Tesla unveils ‘electric car for the people’

Mass-produced: Tesla aims to produce 600,000 cars a year by 2018. © Tesla

Electric cars have long been seen as the preserve of super-rich technophiles. But now Tesla is unveiling its first mass-market electric car. Is this a pivotal turning point for the industry?

Until 2008, Tesla was just one of many companies aiming to build an efficient electric car.

Then it produced the Roadster, the world’s first electric sports car, and Elon Musk’s fledgling company rose to worldwide fame. In 2012 it produced its second vehicle, the Model S, an electric luxury sedan.

Both of these cars were aimed at the super-rich.

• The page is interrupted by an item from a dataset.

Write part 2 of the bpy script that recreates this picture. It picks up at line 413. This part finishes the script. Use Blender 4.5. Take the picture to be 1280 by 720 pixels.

A Roadster is priced at around $120,000, a Model S upwards of $70,000.

But now Tesla has arrived at what The New York Times has called “a moment of truth”. On Friday it unveiled a sedan that is aimed at ordinary people. The price of the Model 3 will start at $35,000.

To the cheers of hundreds of employees and guests, Musk drove onstage in a Model 3 and heralded a new chapter in the company’s growth.

However, the company’s new venture comes with risks. It plans to quadruple its annual production, and is aiming to sell into a market that it still not wholly sold on electric cars. There is also the question of whether Tesla will retain its reputation as an innovator if it is churning out family cars.

But if the Model 3 proves a success, it may well turn out to be one of the most important moments in the history of the automobile industry.

Early reviews are positive. Writing for Engadget Andrew Tarantola says: “The Model 3 really feels like the car that will bring electric vehicles as a whole into the mainstream.”

It could turn out to be electric cars’ Rolls-Royce moment. In 1904 Charles Rolls and Henry Royce built the world’s first genuinely impressive, functioning car. Before the Rolls-Royce, cars were, as Andrew Marr puts it, “derided as entirely unreliable foreign toys”. They were “noisy, dirty, clunking machines”.

Other cars to revolutionise the industry were the first Land Rover, which gave birth to four-wheel drive, and the Toyota Prius, the world’s first ever hybrid car. Today, almost every mainstream manufacturer has a hybrid of some sort in its range.

As governments gradually introduce measures to speed up the transition away from petrol cars, is the introduction of Tesla’s new model a pivotal moment?

Switched on

“This is another false dawn,” say sceptics. People are not ready for batteries, charging ports and all the accoutrements that come with embracing this completely new type of car. Tesla’s sales remain a mere drop in the ocean, and the company still comes across as too eccentric to appeal to ordinary drivers.

“Electric cars have finally come of age,” reply optimists. All reviews of the Model 3 suggest it is both affordable and wholly reliable, in contrast to previous electric cars. People will happily change their habits, as they did when taking to cars in the first place. This a huge breakthrough.

You Decide

  1. Do you expect to own an electric car in 2050?
  2. Should governments ban petrol and diesel cars?

Activities

  1. Draw a diagram illustrating how an electric car works, and how it is different from an ordinary car.
  2. Pick an invention that fundamentally changed an industry, and give a five minute presentation to your class about it.

Some People Say...

“People have become too reliant on cars.”

What do you think?

Q & A

What do we know?
That on Friday, Tesla, the company founded by entrepreneur Elon Musk, released its fourth electric vehicle, and the first aimed at the mass market. The Model 3 will cost around $35,000 — under half the price of Tesla’s previous cars. Many believe this is a key moment in the history of the automobile industry: if electric cars catch on among ordinary people, it could spell the end for petrol and diesel cars.
What do we not know?
Whether the Model 3 really will live up to the hype. Building vast numbers of cars will stretch Tesla to the limit, meaning it is unlikely to become a regular feature on ordinary roads anytime soon. We also do not know whether electric cars really are the future: many believe that hydrogen cars are more viable.

Word Watch

Tesla
Named after Nikola Tesla, a Serbian-American engineer, inventor and physicist. He is most well known for his contributions to the design of the modern alternating current electricity supply system
Elon Musk
Also widely known for his ambitious work on topics such as space travel and artificial intelligence.
Charles Rolls and Henry Royce
They were an unusual couple. Rolls was the wealthy son of a landowner who was something of a speed-freak. Royce was a self-made man who left school at nine and went on to own an engineering works in Manchester.
Hybrid
A type of vehicle which uses two or more distinct sources of power, most commonly an internal combustion engine and an electric motor.
Governments
Last month France and the United Kingdom promised to ban sales of petrol and diesel cars by 2040.